╭─ Data excerpts
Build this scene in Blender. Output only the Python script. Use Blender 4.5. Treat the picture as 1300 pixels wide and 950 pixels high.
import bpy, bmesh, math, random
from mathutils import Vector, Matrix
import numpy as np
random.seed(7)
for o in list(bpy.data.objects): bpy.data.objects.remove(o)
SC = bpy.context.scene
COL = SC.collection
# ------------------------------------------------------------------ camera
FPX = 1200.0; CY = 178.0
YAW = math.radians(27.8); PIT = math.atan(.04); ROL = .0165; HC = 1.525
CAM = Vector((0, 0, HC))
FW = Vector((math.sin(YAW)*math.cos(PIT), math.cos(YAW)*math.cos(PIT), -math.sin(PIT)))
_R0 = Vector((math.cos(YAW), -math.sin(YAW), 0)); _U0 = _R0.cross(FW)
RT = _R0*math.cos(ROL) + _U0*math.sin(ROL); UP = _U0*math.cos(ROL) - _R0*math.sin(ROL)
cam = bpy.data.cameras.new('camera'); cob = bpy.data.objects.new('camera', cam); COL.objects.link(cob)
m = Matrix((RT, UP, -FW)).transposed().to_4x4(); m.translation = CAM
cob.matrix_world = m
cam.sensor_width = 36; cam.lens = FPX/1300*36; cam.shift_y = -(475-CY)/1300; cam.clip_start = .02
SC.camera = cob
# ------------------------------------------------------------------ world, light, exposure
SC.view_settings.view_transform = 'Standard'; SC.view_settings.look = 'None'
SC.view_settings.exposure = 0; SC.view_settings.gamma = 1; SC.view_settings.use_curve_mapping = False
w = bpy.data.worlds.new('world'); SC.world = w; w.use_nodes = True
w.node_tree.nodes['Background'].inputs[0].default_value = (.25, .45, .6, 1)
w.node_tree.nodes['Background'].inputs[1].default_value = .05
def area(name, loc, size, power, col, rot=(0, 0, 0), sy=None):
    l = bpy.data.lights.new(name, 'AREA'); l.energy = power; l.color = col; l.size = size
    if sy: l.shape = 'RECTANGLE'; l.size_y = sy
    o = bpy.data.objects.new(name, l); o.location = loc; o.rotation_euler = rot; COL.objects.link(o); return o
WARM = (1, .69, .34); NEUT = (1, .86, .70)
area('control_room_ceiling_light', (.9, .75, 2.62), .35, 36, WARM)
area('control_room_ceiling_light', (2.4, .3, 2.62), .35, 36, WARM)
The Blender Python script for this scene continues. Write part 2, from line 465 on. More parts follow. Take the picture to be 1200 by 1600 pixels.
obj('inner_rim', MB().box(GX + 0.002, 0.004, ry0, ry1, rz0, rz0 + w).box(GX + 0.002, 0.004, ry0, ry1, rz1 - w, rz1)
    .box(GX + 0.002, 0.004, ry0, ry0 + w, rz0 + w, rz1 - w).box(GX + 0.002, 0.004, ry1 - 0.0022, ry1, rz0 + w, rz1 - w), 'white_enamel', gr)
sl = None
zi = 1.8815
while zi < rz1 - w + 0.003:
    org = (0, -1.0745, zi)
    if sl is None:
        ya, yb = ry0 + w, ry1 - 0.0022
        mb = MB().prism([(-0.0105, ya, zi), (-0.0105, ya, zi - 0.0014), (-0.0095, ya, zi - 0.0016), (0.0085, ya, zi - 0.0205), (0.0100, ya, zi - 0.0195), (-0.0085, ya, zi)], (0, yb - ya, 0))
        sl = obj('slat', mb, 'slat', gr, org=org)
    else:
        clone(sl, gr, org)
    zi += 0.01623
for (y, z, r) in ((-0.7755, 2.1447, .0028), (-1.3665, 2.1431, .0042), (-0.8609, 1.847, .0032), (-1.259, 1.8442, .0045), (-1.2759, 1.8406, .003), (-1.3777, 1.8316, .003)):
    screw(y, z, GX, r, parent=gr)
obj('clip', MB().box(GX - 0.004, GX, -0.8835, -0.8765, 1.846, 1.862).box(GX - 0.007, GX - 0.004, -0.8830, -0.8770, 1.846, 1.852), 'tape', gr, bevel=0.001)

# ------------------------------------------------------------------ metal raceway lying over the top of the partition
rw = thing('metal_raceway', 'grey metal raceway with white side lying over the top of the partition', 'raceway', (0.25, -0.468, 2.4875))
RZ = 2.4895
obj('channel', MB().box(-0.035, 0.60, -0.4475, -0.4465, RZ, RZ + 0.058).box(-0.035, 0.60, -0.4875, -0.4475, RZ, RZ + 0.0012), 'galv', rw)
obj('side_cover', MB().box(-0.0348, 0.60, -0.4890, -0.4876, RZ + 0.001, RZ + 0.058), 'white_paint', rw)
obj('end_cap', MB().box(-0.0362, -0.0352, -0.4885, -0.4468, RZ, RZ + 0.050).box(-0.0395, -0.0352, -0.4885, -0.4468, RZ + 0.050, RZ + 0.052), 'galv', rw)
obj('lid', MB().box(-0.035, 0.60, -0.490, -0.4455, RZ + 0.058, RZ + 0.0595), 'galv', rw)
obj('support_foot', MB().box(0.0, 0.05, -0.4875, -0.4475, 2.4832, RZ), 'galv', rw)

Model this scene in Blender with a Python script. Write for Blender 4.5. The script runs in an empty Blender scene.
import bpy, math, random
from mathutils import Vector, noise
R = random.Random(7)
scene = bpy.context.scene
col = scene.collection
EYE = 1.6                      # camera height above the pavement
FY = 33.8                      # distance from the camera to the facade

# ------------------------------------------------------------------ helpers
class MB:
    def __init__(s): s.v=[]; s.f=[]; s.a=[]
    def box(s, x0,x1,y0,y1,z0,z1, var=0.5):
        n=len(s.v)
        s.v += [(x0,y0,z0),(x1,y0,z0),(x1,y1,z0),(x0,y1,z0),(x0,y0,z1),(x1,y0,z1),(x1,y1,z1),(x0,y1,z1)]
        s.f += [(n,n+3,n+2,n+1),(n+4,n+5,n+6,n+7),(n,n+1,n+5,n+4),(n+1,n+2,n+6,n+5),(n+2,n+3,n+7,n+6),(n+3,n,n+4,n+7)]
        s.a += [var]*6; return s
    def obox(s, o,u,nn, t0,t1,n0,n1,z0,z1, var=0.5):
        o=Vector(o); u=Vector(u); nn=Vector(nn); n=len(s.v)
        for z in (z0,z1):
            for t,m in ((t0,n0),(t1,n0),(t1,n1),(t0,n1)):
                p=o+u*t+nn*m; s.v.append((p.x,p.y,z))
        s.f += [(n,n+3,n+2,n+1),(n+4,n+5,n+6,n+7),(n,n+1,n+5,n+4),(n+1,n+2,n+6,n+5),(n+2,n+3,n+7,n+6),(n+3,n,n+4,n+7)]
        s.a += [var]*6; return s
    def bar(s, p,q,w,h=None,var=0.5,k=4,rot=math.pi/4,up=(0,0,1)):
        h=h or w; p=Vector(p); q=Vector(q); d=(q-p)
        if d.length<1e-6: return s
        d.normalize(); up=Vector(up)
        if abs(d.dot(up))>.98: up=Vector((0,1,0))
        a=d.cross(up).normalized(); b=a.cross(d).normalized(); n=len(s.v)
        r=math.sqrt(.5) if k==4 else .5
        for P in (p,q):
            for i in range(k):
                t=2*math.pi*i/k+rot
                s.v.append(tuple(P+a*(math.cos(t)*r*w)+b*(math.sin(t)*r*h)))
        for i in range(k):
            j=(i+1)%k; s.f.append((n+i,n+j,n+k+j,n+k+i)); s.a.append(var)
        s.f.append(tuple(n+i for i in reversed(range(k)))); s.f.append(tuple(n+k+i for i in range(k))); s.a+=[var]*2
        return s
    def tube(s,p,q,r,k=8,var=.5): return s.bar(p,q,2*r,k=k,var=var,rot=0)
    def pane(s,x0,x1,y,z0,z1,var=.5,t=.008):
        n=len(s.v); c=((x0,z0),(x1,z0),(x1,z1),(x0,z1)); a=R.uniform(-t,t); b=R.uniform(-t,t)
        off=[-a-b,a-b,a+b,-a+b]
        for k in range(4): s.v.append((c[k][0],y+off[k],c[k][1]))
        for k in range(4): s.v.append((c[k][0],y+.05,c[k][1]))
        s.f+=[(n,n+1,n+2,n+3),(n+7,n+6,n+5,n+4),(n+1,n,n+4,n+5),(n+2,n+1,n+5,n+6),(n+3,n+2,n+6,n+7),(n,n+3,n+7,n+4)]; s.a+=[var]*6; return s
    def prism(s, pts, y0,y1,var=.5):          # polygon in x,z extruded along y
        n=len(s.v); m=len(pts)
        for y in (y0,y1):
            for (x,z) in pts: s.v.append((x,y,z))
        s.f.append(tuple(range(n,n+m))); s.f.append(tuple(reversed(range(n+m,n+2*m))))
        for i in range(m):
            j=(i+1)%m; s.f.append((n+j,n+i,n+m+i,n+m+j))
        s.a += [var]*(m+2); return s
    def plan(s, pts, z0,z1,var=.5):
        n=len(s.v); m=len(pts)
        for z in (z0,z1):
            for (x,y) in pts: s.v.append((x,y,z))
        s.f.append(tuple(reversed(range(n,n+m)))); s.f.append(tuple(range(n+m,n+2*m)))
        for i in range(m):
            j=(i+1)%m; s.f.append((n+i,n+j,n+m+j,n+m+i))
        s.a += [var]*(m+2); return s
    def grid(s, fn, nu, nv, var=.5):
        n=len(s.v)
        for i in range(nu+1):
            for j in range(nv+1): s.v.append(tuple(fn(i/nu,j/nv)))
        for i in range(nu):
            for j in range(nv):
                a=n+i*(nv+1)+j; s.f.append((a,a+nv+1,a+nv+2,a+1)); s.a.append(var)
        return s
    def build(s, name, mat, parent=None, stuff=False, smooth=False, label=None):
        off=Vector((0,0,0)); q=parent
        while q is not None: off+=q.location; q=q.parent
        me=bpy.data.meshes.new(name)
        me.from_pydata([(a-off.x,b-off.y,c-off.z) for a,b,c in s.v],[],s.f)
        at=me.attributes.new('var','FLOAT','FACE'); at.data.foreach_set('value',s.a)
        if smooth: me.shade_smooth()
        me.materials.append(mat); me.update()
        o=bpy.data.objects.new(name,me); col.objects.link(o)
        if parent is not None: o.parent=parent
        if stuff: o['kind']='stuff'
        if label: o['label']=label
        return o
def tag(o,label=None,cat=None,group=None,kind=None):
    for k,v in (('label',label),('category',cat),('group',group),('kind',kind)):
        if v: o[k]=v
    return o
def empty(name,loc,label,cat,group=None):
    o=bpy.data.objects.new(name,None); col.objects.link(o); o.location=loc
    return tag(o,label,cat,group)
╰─
**What you need to do**
Everything from the line that contains "Model this scene" to the line that contains "to the facade" must be transcribed exactly, both end lines included.

**Final result**
Model this scene in Blender with a Python script. Write for Blender 4.5. The script runs in an empty Blender scene.
import bpy, math, random
from mathutils import Vector, noise
R = random.Random(7)
scene = bpy.context.scene
col = scene.collection
EYE = 1.6                      # camera height above the pavement
FY = 33.8                      # distance from the camera to the facade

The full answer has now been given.